Collected data –
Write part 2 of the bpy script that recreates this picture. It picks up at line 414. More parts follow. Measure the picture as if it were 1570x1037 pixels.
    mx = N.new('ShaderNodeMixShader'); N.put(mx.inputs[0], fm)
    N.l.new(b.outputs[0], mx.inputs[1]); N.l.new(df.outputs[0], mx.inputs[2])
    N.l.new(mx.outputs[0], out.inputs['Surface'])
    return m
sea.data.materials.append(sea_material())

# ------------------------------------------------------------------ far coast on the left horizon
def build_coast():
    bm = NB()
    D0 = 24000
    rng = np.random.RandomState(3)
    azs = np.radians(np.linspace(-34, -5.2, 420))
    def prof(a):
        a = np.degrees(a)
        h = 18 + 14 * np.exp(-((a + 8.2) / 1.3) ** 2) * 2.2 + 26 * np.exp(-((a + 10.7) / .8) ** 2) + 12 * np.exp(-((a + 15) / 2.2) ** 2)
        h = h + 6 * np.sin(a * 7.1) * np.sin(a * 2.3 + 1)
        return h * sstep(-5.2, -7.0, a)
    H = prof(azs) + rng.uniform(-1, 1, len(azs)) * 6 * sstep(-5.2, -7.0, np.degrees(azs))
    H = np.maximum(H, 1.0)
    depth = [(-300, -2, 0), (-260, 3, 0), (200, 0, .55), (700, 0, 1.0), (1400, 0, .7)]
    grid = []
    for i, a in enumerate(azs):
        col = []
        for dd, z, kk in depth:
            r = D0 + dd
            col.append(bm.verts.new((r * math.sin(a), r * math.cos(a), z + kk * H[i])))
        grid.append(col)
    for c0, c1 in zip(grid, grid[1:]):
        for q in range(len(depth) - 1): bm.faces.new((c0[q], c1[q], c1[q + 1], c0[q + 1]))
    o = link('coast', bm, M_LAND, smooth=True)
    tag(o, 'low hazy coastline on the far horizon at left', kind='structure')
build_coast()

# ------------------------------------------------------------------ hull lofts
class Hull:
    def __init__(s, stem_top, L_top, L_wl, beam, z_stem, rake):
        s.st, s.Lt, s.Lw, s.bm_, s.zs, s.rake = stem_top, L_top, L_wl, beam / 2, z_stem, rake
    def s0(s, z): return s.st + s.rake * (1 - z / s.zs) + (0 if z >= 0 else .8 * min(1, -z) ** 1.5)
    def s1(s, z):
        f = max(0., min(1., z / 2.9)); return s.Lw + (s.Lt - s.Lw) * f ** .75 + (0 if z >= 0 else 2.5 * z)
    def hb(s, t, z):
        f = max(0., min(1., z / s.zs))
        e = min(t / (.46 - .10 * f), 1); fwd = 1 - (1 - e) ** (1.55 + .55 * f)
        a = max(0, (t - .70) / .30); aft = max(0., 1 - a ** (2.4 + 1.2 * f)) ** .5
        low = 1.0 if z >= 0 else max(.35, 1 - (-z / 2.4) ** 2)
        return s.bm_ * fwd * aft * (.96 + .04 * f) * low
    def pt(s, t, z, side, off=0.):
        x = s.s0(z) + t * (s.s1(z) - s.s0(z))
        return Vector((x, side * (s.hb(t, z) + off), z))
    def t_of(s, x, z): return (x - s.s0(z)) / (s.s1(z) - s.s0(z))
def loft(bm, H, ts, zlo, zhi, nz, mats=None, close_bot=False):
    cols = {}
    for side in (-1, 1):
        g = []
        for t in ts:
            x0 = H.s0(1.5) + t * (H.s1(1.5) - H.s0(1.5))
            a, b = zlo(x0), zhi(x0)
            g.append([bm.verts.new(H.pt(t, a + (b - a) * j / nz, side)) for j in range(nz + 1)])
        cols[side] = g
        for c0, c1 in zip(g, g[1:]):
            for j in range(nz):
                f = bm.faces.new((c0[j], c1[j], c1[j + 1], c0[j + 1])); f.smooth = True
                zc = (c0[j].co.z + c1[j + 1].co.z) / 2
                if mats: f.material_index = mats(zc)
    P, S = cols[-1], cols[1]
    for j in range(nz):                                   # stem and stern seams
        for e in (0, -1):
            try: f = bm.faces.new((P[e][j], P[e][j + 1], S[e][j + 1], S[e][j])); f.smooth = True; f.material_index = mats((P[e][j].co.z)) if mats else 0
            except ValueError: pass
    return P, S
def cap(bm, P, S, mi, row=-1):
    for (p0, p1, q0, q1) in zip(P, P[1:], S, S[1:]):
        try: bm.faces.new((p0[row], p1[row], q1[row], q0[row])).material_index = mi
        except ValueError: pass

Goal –
Reproduce all data above, unchanged.

Right answer –
Write part 2 of the bpy script that recreates this picture. It picks up at line 414. More parts follow. Measure the picture as if it were 1570x1037 pixels.
    mx = N.new('ShaderNodeMixShader'); N.put(mx.inputs[0], fm)
    N.l.new(b.outputs[0], mx.inputs[1]); N.l.new(df.outputs[0], mx.inputs[2])
    N.l.new(mx.outputs[0], out.inputs['Surface'])
    return m
sea.data.materials.append(sea_material())

# ------------------------------------------------------------------ far coast on the left horizon
def build_coast():
    bm = NB()
    D0 = 24000
    rng = np.random.RandomState(3)
    azs = np.radians(np.linspace(-34, -5.2, 420))
    def prof(a):
        a = np.degrees(a)
        h = 18 + 14 * np.exp(-((a + 8.2) / 1.3) ** 2) * 2.2 + 26 * np.exp(-((a + 10.7) / .8) ** 2) + 12 * np.exp(-((a + 15) / 2.2) ** 2)
        h = h + 6 * np.sin(a * 7.1) * np.sin(a * 2.3 + 1)
        return h * sstep(-5.2, -7.0, a)
    H = prof(azs) + rng.uniform(-1, 1, len(azs)) * 6 * sstep(-5.2, -7.0, np.degrees(azs))
    H = np.maximum(H, 1.0)
    depth = [(-300, -2, 0), (-260, 3, 0), (200, 0, .55), (700, 0, 1.0), (1400, 0, .7)]
    grid = []
    for i, a in enumerate(azs):
        col = []
        for dd, z, kk in depth:
            r = D0 + dd
            col.append(bm.verts.new((r * math.sin(a), r * math.cos(a), z + kk * H[i])))
        grid.append(col)
    for c0, c1 in zip(grid, grid[1:]):
        for q in range(len(depth) - 1): bm.faces.new((c0[q], c1[q], c1[q + 1], c0[q + 1]))
    o = link('coast', bm, M_LAND, smooth=True)
    tag(o, 'low hazy coastline on the far horizon at left', kind='structure')
build_coast()

# ------------------------------------------------------------------ hull lofts
class Hull:
    def __init__(s, stem_top, L_top, L_wl, beam, z_stem, rake):
        s.st, s.Lt, s.Lw, s.bm_, s.zs, s.rake = stem_top, L_top, L_wl, beam / 2, z_stem, rake
    def s0(s, z): return s.st + s.rake * (1 - z / s.zs) + (0 if z >= 0 else .8 * min(1, -z) ** 1.5)
    def s1(s, z):
        f = max(0., min(1., z / 2.9)); return s.Lw + (s.Lt - s.Lw) * f ** .75 + (0 if z >= 0 else 2.5 * z)
    def hb(s, t, z):
        f = max(0., min(1., z / s.zs))
        e = min(t / (.46 - .10 * f), 1); fwd = 1 - (1 - e) ** (1.55 + .55 * f)
        a = max(0, (t - .70) / .30); aft = max(0., 1 - a ** (2.4 + 1.2 * f)) ** .5
        low = 1.0 if z >= 0 else max(.35, 1 - (-z / 2.4) ** 2)
        return s.bm_ * fwd * aft * (.96 + .04 * f) * low
    def pt(s, t, z, side, off=0.):
        x = s.s0(z) + t * (s.s1(z) - s.s0(z))
        return Vector((x, side * (s.hb(t, z) + off), z))
    def t_of(s, x, z): return (x - s.s0(z)) / (s.s1(z) - s.s0(z))
def loft(bm, H, ts, zlo, zhi, nz, mats=None, close_bot=False):
    cols = {}
    for side in (-1, 1):
        g = []
        for t in ts:
            x0 = H.s0(1.5) + t * (H.s1(1.5) - H.s0(1.5))
            a, b = zlo(x0), zhi(x0)
            g.append([bm.verts.new(H.pt(t, a + (b - a) * j / nz, side)) for j in range(nz + 1)])
        cols[side] = g
        for c0, c1 in zip(g, g[1:]):
            for j in range(nz):
                f = bm.faces.new((c0[j], c1[j], c1[j + 1], c0[j + 1])); f.smooth = True
                zc = (c0[j].co.z + c1[j + 1].co.z) / 2
                if mats: f.material_index = mats(zc)
    P, S = cols[-1], cols[1]
    for j in range(nz):                                   # stem and stern seams
        for e in (0, -1):
            try: f = bm.faces.new((P[e][j], P[e][j + 1], S[e][j + 1], S[e][j])); f.smooth = True; f.material_index = mats((P[e][j].co.z)) if mats else 0
            except ValueError: pass
    return P, S
def cap(bm, P, S, mi, row=-1):
    for (p0, p1, q0, q1) in zip(P, P[1:], S, S[1:]):
        try: bm.faces.new((p0[row], p1[row], q1[row], q0[row])).material_index = mi
        except ValueError: pass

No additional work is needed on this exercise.